'Something much deeper behind his dishonesty': Conman with 75 convictions denied parole

Blair Beaumont said his dishonesty was driven by alcohol use and a gambling addiction. PHOTO: ROB...
Blair Beaumont said his dishonesty was driven by alcohol use and a gambling addiction. PHOTO: ROB KIDD
A career conman will spend at least another nine months behind bars after the Parole Board cast doubt over the explanations for his crime spree.

Blair David Beaumont (37) was jailed for nearly four years when he appeared in the Dunedin District Court in September last year on more than 30 fraud charges.

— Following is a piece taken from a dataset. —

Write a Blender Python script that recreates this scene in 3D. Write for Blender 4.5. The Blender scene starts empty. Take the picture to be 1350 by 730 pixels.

He saw the Parole Board for the first time last month at the Otago Corrections Facility where his counsel Sarah Saunderson-Warner accepted he was not ready for immediate release.

She said his offending, which began in December 2018, just months after his release from prison for similar swindling, was driven by alcohol and a gambling addiction.

But that did not wash with the panel convener, Neville Trendle, who noted he had 75 dishonesty convictions stretching back 19 years.

"The board had difficulty with his explanation for an entrenched pattern of not paying for his accommodation," he said.

"Having regard to his lengthy and diverse offending history it seems to us that there is something much deeper behind his dishonesty than spur-of-the-moment deception as a consequence of gambling and substance abuse."

Beaumont’s deception continued until May last year as he left victims out of pocket in Central and North Otago, South Canterbury, Canterbury and Wellington.

His fraudulent activity, racking up debts totalling $65,000, took many forms, from the online sales of non-existent items to the theft of a commercial floor scrubber.

He posed as a handyman and failed to complete work for which he was paid, and he would also charge accommodation and meals to his business, bills which were similarly ignored.

Mr Trendle said Beaumont’s criminal record began in 2003 with convictions for theft as a servant and his chicanery had continued "virtually unabated since then".

The board heard he had completed a drug treatment programme while behind bars and was living in the self-care units, with a "trusted position" working outside the wire.

Ms Saunderson-Warner said Beaumont had been accepted on to a residential drug and alcohol programme for January next year but Mr Trendle was not satisfied the proposal met the risk the man posed. He recommended the prisoner undertake the medium intensity rehabilitation programme in jail.

Beaumont will appear before the board again in June next year.